Serving during WWII were the speaker's father and five uncles. At age 22, Paul I. Spicher drowned in the South Pacific when a Japanese destroyer rammed the PT boat on which the Navy man was aboard.

The second inference was a fatality of the Vietnam War. Dennis E. Hoffman was a high school classmate killed one day short of his 20th birthday. "I was in college when the news came inviting me to play taps at the funeral. I hitch-hiked home to find that though Dennis was in the Army, the Marine Corps sent an honor guard complete with bugler. The officer in charge came within an inch of my nose and stated if I couldn't do it, they could. I told them to send their bugler home," the speaker recounted.

Article Photos

CAROL SHETLER/The Luminary                                                                                                                                                                                                                             Presenting the ever haunting sound of TAPS was trumpeters Dillan Eisenhard (left) and Tanner Wetzel. The 28 note piece was performed by the Hughesville High School band members during Memorial Day Services held May 27 at Pleasant Hill Cemetery, Hughesville.

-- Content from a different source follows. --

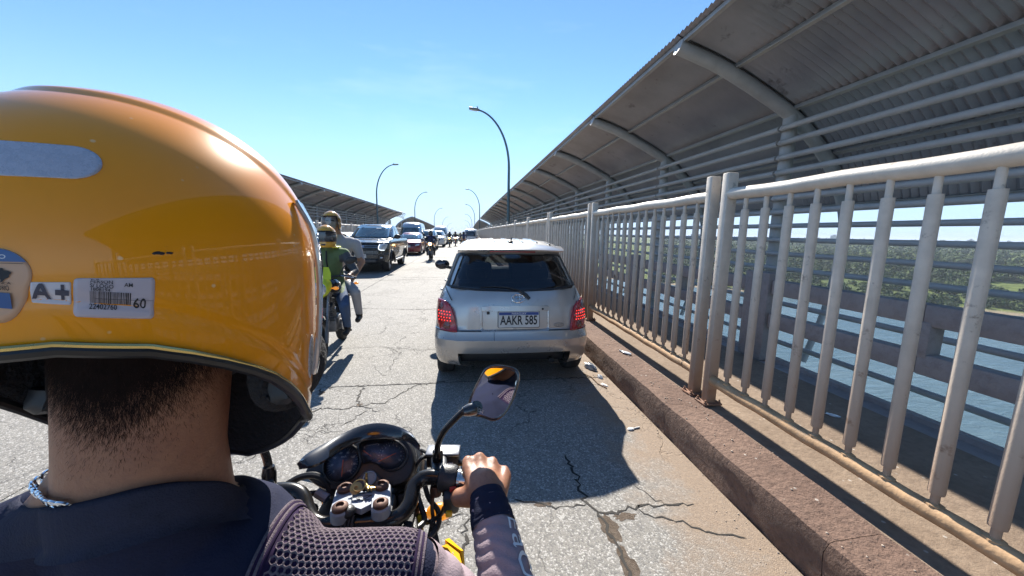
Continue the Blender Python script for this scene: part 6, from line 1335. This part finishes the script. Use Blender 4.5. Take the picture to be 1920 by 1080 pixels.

Doug Musselman, a member of a football quad Spicher coached, went on to enlist in the Marine ROTC program. The speaker indicated that, "Doug was a helicopter co-pilot assigned to transport President Ronald Reagan. Arriving home tired one evening from a long flight, he was picked up by his wife and on the way home died when thrown from their car."

Another of the speaker's football players, Neal Lippy, also a pilot, died in a helicopter crash in Okinawa a year to the day Musselman was killed.

In unison, the crowd gasps when hearing the account of the demise of the last listed individual. Michael Horrocks was another student formerly coached by the speaker. Like many pilots following military service, Horrocks became a commercial flyer. "Michael was the co-pilot on the second plane to go in the twin towers." With firm emphasis, Spicher admonished that, "We must never forget 9/11."

The speaker called for special remembrances of Gold Star families by saying, "These families still exist and their grief has a long shelf life. Let us pause to remember what this day is about."

As an introduction, SGM Lonnie Spicher retired from the United States Army after serving from 1970 until 1994. He is a member of numerous veterans' organizations including holding life membership in the Franklin W. Sidler Post 40 in Danville where he served as past Commander; the VFW, the 40&8 and AMVETS. Currently Spicher is the finance officer for District 17 of the American Legion.

Spicher's civilian education includes a B.A. from Elizabethtown College in 1969, Shippensburg University in 1981 and Post Masters from Temple University. The Schuylkill County native is well known in our area, presenting Memorial Day programs in several surrounding areas.

Donated by Spicher and his wife and accepted by MSG Mickey Maneval on behalf of Post 36, a tile is to be placed at the Post. From a familiar quote, the inscription reads, "All Gave Some, Some Gave All."

The day's pageantry included presentations of flags, wreaths and volleys by host members of Glenn Sharrow American Legion Post 35; Boy Scout Troop 26, also music and taps by the Hughesville High School Band.

Artwork on the program bulletins noted the 100th anniversary of the American Legion, additional wording stating "Veterans Still Serving America."